Las encuestas nos dicen que la mayor parte de los catalanes quiere un referéndum para decidir si Cataluña debe o no seguir vinculada a España, y que menos de la mitad de los que votarían en ese referéndum está a favor de la independencia. Y también que algo más de seis de cada diez cree que lo de este domingo no se lo va a tomar en serio nadie: ocurra lo que ocurra, vote la gente lo que al final vote si es que lo acaba haciendo, la consulta no va a servir para legitimar nada: ni la propia votación, ni la declaración de independencia que ya está anunciada para 48 horas después, ni tampoco la creación de la república catalana. Ni un solo país serio va a reconocer esa declaración de independencia, y lo más probable es que quienes la protagonicen acaben con sus huesos en chirona, acusados de una enorme pila de delitos. Porque aquí, en ese estado que algunos llaman Estado español y que no es ni sólido ni líquido ni gaseoso, sino constitucional y de derecho, lo que va a ocurrir es que después del domingo los tribunales van a seguir trabajando, con la lentitud que les caracteriza, pero sin dar un paso atrás, pidiendo cuentas por el incumplimiento de las leyes. Esta broma del "procés" se va a saldar -con suerte, si no pasan cosas más graves- con miles de personas procesadas, cientos de condenados, multas enormes y una gigantesca sensación de frustración colectiva por una nueva derrota de Cataluña y sus aspiraciones de autogobierno.

Supongo que algunos celebrarán esta nueva derrota de las aspiraciones catalanas. Probablemente los mismos que decidieron convertir España en una suerte de territorio taifal, para que lo de Cataluña y el País Vasco se notara menos. El formato del "café para todos" fue un desastre, que hoy sostiene diecisiete sistemas fiscales, sanitarios, educativos y culturales, que han convertido la igualdad de derechos y obligaciones de todos los españoles en una coña marinera.

Ojalá se encuentre una forma de resolver sensatamente las cosas, y se nos ocurra cómo hacer que los catalanes que ahora están enfadados entre ellos, o la mitad que está muy enfadada con nosotros, encuentren la forma de reconciliarse.

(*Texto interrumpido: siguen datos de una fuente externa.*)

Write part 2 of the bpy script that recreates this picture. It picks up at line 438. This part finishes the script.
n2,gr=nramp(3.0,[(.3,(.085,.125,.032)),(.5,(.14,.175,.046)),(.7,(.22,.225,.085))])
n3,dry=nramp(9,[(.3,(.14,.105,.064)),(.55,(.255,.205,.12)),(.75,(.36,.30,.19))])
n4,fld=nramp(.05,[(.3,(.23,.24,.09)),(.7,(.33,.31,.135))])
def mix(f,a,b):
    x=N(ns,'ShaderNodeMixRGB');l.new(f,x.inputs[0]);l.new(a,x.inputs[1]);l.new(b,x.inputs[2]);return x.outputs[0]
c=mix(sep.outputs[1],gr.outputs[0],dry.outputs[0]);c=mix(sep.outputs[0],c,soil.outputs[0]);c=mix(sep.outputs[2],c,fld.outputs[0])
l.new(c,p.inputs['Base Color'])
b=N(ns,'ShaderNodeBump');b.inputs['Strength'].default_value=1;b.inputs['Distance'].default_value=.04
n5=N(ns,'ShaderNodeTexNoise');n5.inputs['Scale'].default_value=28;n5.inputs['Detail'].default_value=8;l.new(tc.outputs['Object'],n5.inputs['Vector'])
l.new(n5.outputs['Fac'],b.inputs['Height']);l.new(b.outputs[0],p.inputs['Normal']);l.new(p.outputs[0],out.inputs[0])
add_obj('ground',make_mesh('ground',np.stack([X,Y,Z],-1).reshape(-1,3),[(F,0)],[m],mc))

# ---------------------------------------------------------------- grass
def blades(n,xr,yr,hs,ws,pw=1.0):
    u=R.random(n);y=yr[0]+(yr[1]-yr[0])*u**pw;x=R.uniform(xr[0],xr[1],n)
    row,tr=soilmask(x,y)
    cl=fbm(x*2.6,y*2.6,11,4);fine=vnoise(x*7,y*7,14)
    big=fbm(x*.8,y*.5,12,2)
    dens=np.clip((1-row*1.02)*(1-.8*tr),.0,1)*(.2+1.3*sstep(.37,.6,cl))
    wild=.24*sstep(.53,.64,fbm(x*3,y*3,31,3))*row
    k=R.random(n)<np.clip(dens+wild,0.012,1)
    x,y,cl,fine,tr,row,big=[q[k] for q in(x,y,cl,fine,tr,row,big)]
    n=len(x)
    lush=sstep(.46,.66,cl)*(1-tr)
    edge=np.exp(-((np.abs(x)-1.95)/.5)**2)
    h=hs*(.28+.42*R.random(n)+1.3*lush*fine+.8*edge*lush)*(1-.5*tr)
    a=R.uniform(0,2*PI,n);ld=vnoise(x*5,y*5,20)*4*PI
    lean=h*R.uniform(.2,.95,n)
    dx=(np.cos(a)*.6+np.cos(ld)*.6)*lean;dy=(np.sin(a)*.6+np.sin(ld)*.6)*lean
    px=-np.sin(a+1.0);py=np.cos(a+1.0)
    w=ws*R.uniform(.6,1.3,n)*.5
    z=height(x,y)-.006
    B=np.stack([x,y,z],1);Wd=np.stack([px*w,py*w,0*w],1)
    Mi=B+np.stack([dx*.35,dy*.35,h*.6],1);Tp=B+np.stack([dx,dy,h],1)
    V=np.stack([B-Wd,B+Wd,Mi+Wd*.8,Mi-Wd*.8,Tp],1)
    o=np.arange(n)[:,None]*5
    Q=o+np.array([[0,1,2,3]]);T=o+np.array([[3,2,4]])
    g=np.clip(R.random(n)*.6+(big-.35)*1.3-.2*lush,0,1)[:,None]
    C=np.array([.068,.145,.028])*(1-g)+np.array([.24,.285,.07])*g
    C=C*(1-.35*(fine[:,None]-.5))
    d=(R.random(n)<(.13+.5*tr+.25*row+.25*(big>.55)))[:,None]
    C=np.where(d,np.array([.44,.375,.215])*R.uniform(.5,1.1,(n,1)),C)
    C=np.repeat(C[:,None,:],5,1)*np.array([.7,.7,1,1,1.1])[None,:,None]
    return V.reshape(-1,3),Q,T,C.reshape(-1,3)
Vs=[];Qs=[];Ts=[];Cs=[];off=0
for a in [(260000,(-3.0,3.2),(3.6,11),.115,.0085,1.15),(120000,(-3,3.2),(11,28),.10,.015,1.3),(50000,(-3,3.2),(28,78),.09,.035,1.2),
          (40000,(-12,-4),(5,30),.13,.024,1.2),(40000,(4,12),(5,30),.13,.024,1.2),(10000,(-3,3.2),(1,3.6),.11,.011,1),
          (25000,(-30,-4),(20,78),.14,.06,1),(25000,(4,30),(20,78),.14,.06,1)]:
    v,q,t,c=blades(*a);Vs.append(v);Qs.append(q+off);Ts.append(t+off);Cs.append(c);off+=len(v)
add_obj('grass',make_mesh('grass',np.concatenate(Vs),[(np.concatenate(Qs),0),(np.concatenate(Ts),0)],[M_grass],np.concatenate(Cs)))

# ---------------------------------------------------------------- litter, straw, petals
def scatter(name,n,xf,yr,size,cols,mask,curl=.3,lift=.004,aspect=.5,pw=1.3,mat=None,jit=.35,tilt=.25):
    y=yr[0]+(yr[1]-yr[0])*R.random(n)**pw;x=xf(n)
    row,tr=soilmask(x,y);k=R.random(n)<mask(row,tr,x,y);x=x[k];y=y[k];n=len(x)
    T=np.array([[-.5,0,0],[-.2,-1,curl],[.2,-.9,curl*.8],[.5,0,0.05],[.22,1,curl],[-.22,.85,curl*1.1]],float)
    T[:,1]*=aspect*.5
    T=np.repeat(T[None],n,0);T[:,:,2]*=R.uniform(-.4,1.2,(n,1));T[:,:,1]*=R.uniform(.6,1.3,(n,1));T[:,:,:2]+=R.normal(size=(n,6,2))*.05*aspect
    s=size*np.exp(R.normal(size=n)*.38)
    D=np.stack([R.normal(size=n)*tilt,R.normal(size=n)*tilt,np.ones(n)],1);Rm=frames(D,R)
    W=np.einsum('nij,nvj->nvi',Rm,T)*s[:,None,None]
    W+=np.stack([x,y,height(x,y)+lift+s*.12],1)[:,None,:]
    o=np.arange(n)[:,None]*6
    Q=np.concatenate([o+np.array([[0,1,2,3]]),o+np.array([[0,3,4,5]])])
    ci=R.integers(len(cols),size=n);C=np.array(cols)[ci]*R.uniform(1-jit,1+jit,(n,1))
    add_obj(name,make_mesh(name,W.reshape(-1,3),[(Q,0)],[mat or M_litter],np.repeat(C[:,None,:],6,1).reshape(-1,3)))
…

Pero un golpe de Estado no era ni podía ser la solución. No podía tolerarse. Y el Estado ganará sin duda alguna esta pelea, pero su victoria supondrá más división y polarización. Es el precio que vamos a pagar todos. Y hay que pagarlo, porque en un estado de derecho no se puede imponer por la fuerza la autodeterminación, forzarla desde las instituciones, sacrificando la separación de poderes y despreciando el imperio de la ley. Una nación moderna, como pretende ser Cataluña, no puede surgir de la creación forzada de nuevas fronteras, levantadas contra la mitad de su propia población en un parto construido desde el desprecio a las minorías, el supremacismo cultural y el nacionalismo más casposo, retrógrado y obtuso, que es el que antepone el bienestar de los pueblos al de las personas.

Ocurra lo que ocurra, aquí no va a ocurrir nada que no se arregle con algo de tiempo y una negociación con otros protagonistas. Lo absurdo de todo esto es que lo que está ocurriendo era absolutamente innecesario. Se ha provocado artificialmente sabiendo que no podían ganar: Puigdemont, Junqueras y toda su tropa han hecho un pan como unas tortas.